- Objective -
For this exercise, repeat all of the material verbatim apart from its images.

"""

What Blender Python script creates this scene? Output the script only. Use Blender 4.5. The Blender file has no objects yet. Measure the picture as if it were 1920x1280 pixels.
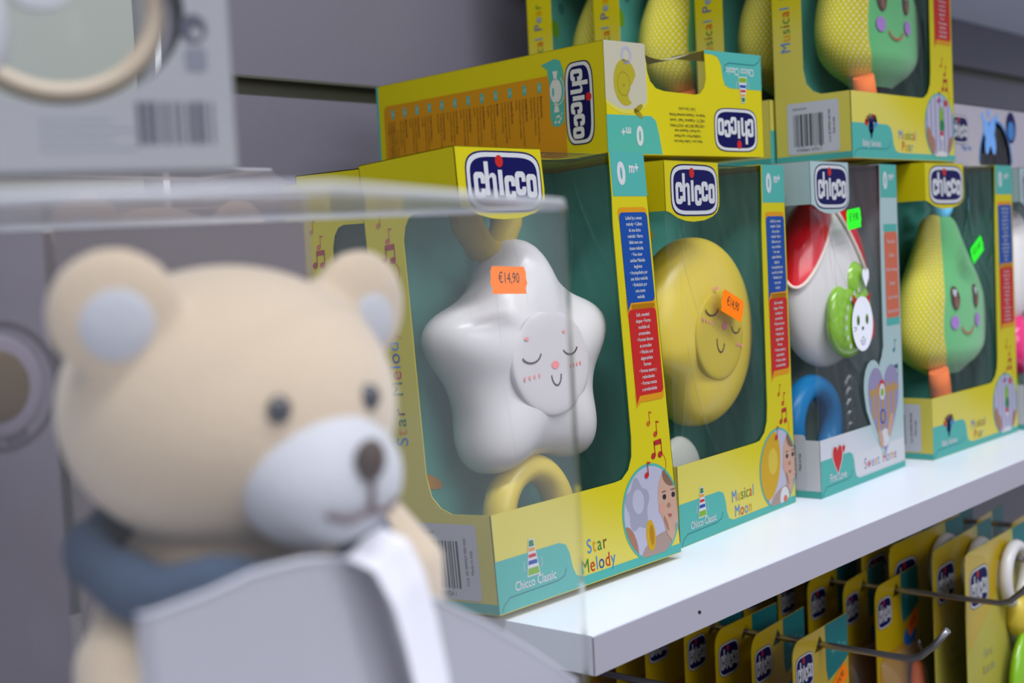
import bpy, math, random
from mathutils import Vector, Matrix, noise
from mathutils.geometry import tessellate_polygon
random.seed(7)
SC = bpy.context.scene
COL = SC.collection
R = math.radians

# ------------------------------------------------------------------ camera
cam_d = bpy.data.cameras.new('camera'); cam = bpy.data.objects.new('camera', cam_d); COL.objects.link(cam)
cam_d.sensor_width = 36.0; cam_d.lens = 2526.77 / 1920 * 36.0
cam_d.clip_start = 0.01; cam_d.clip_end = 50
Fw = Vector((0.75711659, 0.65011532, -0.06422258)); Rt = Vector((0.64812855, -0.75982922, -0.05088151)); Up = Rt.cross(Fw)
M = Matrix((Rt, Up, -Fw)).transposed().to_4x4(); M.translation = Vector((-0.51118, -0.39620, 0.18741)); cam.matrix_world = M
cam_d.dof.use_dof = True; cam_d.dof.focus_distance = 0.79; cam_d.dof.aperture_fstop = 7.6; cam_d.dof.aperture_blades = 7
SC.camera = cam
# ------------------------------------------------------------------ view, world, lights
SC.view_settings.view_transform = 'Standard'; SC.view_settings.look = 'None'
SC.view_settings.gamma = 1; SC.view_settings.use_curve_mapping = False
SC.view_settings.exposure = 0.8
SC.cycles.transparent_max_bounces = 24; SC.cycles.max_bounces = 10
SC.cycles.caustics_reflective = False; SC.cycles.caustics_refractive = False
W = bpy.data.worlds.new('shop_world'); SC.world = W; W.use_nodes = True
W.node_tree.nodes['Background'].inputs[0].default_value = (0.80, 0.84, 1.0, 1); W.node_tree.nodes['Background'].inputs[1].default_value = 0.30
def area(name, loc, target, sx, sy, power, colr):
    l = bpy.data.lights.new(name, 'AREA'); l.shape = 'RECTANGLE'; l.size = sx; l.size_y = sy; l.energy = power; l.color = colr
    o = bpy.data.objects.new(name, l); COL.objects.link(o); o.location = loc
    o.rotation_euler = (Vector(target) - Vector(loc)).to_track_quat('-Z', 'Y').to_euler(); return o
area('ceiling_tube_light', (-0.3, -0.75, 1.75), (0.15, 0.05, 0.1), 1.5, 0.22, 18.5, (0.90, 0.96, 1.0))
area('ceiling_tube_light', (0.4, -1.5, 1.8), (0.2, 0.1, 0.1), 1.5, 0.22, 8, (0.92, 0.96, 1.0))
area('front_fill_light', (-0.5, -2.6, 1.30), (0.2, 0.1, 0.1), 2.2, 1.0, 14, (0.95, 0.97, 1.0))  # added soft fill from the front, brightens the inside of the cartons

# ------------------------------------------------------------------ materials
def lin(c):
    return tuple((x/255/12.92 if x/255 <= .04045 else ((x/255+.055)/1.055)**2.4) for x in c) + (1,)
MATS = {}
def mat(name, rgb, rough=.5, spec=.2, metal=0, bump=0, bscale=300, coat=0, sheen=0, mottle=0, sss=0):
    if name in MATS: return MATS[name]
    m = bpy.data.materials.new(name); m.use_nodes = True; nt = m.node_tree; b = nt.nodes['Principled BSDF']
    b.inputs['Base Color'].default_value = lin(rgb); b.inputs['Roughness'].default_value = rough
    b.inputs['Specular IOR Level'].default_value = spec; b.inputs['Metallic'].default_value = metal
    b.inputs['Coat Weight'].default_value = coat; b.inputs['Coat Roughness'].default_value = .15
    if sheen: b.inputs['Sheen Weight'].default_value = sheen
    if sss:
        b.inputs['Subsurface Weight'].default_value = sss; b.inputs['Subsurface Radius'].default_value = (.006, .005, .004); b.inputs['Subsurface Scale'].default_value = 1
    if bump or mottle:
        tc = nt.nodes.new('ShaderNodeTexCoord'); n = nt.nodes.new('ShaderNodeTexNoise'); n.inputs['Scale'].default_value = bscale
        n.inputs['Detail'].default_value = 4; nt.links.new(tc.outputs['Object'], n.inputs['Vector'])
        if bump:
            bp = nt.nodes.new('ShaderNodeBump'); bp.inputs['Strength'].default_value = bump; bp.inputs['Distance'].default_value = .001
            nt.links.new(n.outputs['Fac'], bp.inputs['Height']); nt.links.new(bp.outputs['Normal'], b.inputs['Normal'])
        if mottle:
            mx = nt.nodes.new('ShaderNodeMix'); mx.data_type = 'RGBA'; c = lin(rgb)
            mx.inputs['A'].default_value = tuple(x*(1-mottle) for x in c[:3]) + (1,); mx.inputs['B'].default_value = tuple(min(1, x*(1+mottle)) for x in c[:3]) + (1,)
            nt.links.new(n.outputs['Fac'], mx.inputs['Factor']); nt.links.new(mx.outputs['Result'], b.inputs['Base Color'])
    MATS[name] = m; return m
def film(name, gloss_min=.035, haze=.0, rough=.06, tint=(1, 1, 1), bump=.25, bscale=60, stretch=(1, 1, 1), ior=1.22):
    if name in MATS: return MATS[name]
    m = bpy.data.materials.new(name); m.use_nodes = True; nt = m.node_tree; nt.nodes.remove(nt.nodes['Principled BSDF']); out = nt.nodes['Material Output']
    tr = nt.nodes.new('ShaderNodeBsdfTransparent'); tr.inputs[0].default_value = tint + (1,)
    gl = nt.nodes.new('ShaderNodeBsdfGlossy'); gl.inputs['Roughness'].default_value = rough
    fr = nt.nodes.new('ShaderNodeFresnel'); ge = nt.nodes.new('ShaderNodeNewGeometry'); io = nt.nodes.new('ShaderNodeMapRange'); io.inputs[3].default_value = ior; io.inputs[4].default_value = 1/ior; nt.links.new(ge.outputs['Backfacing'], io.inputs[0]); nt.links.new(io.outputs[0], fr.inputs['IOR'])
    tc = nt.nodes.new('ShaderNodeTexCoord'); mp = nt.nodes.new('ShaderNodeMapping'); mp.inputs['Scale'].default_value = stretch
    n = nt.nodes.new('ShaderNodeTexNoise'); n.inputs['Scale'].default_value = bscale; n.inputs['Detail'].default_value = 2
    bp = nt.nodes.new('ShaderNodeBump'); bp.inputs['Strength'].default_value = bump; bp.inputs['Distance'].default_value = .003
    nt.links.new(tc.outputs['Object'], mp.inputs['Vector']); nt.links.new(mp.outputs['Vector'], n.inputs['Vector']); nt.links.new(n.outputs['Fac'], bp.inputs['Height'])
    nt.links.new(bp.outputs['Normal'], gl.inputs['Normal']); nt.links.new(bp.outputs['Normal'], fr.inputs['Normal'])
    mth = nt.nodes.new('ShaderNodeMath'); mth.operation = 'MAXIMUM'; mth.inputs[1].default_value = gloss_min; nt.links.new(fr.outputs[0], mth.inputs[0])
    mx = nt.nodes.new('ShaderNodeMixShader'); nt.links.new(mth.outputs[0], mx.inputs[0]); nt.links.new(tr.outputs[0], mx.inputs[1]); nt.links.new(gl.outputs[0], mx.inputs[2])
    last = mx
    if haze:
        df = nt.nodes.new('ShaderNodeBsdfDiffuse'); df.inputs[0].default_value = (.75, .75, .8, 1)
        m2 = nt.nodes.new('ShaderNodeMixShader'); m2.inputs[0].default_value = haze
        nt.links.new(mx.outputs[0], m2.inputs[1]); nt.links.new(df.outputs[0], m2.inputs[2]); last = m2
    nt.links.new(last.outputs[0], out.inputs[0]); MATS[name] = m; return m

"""

- Result below -
What Blender Python script creates this scene? Output the script only. Use Blender 4.5. The Blender file has no objects yet. Measure the picture as if it were 1920x1280 pixels.
import bpy, math, random
from mathutils import Vector, Matrix, noise
from mathutils.geometry import tessellate_polygon
random.seed(7)
SC = bpy.context.scene
COL = SC.collection
R = math.radians

# ------------------------------------------------------------------ camera
cam_d = bpy.data.cameras.new('camera'); cam = bpy.data.objects.new('camera', cam_d); COL.objects.link(cam)
cam_d.sensor_width = 36.0; cam_d.lens = 2526.77 / 1920 * 36.0
cam_d.clip_start = 0.01; cam_d.clip_end = 50
Fw = Vector((0.75711659, 0.65011532, -0.06422258)); Rt = Vector((0.64812855, -0.75982922, -0.05088151)); Up = Rt.cross(Fw)
M = Matrix((Rt, Up, -Fw)).transposed().to_4x4(); M.translation = Vector((-0.51118, -0.39620, 0.18741)); cam.matrix_world = M
cam_d.dof.use_dof = True; cam_d.dof.focus_distance = 0.79; cam_d.dof.aperture_fstop = 7.6; cam_d.dof.aperture_blades = 7
SC.camera = cam
# ------------------------------------------------------------------ view, world, lights
SC.view_settings.view_transform = 'Standard'; SC.view_settings.look = 'None'
SC.view_settings.gamma = 1; SC.view_settings.use_curve_mapping = False
SC.view_settings.exposure = 0.8
SC.cycles.transparent_max_bounces = 24; SC.cycles.max_bounces = 10
SC.cycles.caustics_reflective = False; SC.cycles.caustics_refractive = False
W = bpy.data.worlds.new('shop_world'); SC.world = W; W.use_nodes = True
W.node_tree.nodes['Background'].inputs[0].default_value = (0.80, 0.84, 1.0, 1); W.node_tree.nodes['Background'].inputs[1].default_value = 0.30
def area(name, loc, target, sx, sy, power, colr):
    l = bpy.data.lights.new(name, 'AREA'); l.shape = 'RECTANGLE'; l.size = sx; l.size_y = sy; l.energy = power; l.color = colr
    o = bpy.data.objects.new(name, l); COL.objects.link(o); o.location = loc
    o.rotation_euler = (Vector(target) - Vector(loc)).to_track_quat('-Z', 'Y').to_euler(); return o
area('ceiling_tube_light', (-0.3, -0.75, 1.75), (0.15, 0.05, 0.1), 1.5, 0.22, 18.5, (0.90, 0.96, 1.0))
area('ceiling_tube_light', (0.4, -1.5, 1.8), (0.2, 0.1, 0.1), 1.5, 0.22, 8, (0.92, 0.96, 1.0))
area('front_fill_light', (-0.5, -2.6, 1.30), (0.2, 0.1, 0.1), 2.2, 1.0, 14, (0.95, 0.97, 1.0))  # added soft fill from the front, brightens the inside of the cartons

# ------------------------------------------------------------------ materials
def lin(c):
    return tuple((x/255/12.92 if x/255 <= .04045 else ((x/255+.055)/1.055)**2.4) for x in c) + (1,)
MATS = {}
def mat(name, rgb, rough=.5, spec=.2, metal=0, bump=0, bscale=300, coat=0, sheen=0, mottle=0, sss=0):
    if name in MATS: return MATS[name]
    m = bpy.data.materials.new(name); m.use_nodes = True; nt = m.node_tree; b = nt.nodes['Principled BSDF']
    b.inputs['Base Color'].default_value = lin(rgb); b.inputs['Roughness'].default_value = rough
    b.inputs['Specular IOR Level'].default_value = spec; b.inputs['Metallic'].default_value = metal
    b.inputs['Coat Weight'].default_value = coat; b.inputs['Coat Roughness'].default_value = .15
    if sheen: b.inputs['Sheen Weight'].default_value = sheen
    if sss:
        b.inputs['Subsurface Weight'].default_value = sss; b.inputs['Subsurface Radius'].default_value = (.006, .005, .004); b.inputs['Subsurface Scale'].default_value = 1
    if bump or mottle:
        tc = nt.nodes.new('ShaderNodeTexCoord'); n = nt.nodes.new('ShaderNodeTexNoise'); n.inputs['Scale'].default_value = bscale
        n.inputs['Detail'].default_value = 4; nt.links.new(tc.outputs['Object'], n.inputs['Vector'])
        if bump:
            bp = nt.nodes.new('ShaderNodeBump'); bp.inputs['Strength'].default_value = bump; bp.inputs['Distance'].default_value = .001
            nt.links.new(n.outputs['Fac'], bp.inputs['Height']); nt.links.new(bp.outputs['Normal'], b.inputs['Normal'])
        if mottle:
            mx = nt.nodes.new('ShaderNodeMix'); mx.data_type = 'RGBA'; c = lin(rgb)
            mx.inputs['A'].default_value = tuple(x*(1-mottle) for x in c[:3]) + (1,); mx.inputs['B'].default_value = tuple(min(1, x*(1+mottle)) for x in c[:3]) + (1,)
            nt.links.new(n.outputs['Fac'], mx.inputs['Factor']); nt.links.new(mx.outputs['Result'], b.inputs['Base Color'])
    MATS[name] = m; return m
def film(name, gloss_min=.035, haze=.0, rough=.06, tint=(1, 1, 1), bump=.25, bscale=60, stretch=(1, 1, 1), ior=1.22):
    if name in MATS: return MATS[name]
    m = bpy.data.materials.new(name); m.use_nodes = True; nt = m.node_tree; nt.nodes.remove(nt.nodes['Principled BSDF']); out = nt.nodes['Material Output']
    tr = nt.nodes.new('ShaderNodeBsdfTransparent'); tr.inputs[0].default_value = tint + (1,)
    gl = nt.nodes.new('ShaderNodeBsdfGlossy'); gl.inputs['Roughness'].default_value = rough
    fr = nt.nodes.new('ShaderNodeFresnel'); ge = nt.nodes.new('ShaderNodeNewGeometry'); io = nt.nodes.new('ShaderNodeMapRange'); io.inputs[3].default_value = ior; io.inputs[4].default_value = 1/ior; nt.links.new(ge.outputs['Backfacing'], io.inputs[0]); nt.links.new(io.outputs[0], fr.inputs['IOR'])
    tc = nt.nodes.new('ShaderNodeTexCoord'); mp = nt.nodes.new('ShaderNodeMapping'); mp.inputs['Scale'].default_value = stretch
    n = nt.nodes.new('ShaderNodeTexNoise'); n.inputs['Scale'].default_value = bscale; n.inputs['Detail'].default_value = 2
    bp = nt.nodes.new('ShaderNodeBump'); bp.inputs['Strength'].default_value = bump; bp.inputs['Distance'].default_value = .003
    nt.links.new(tc.outputs['Object'], mp.inputs['Vector']); nt.links.new(mp.outputs['Vector'], n.inputs['Vector']); nt.links.new(n.outputs['Fac'], bp.inputs['Height'])
    nt.links.new(bp.outputs['Normal'], gl.inputs['Normal']); nt.links.new(bp.outputs['Normal'], fr.inputs['Normal'])
    mth = nt.nodes.new('ShaderNodeMath'); mth.operation = 'MAXIMUM'; mth.inputs[1].default_value = gloss_min; nt.links.new(fr.outputs[0], mth.inputs[0])
    mx = nt.nodes.new('ShaderNodeMixShader'); nt.links.new(mth.outputs[0], mx.inputs[0]); nt.links.new(tr.outputs[0], mx.inputs[1]); nt.links.new(gl.outputs[0], mx.inputs[2])
    last = mx
    if haze:
        df = nt.nodes.new('ShaderNodeBsdfDiffuse'); df.inputs[0].default_value = (.75, .75, .8, 1)
        m2 = nt.nodes.new('ShaderNodeMixShader'); m2.inputs[0].default_value = haze
        nt.links.new(mx.outputs[0], m2.inputs[1]); nt.links.new(df.outputs[0], m2.inputs[2]); last = m2
    nt.links.new(last.outputs[0], out.inputs[0]); MATS[name] = m; return m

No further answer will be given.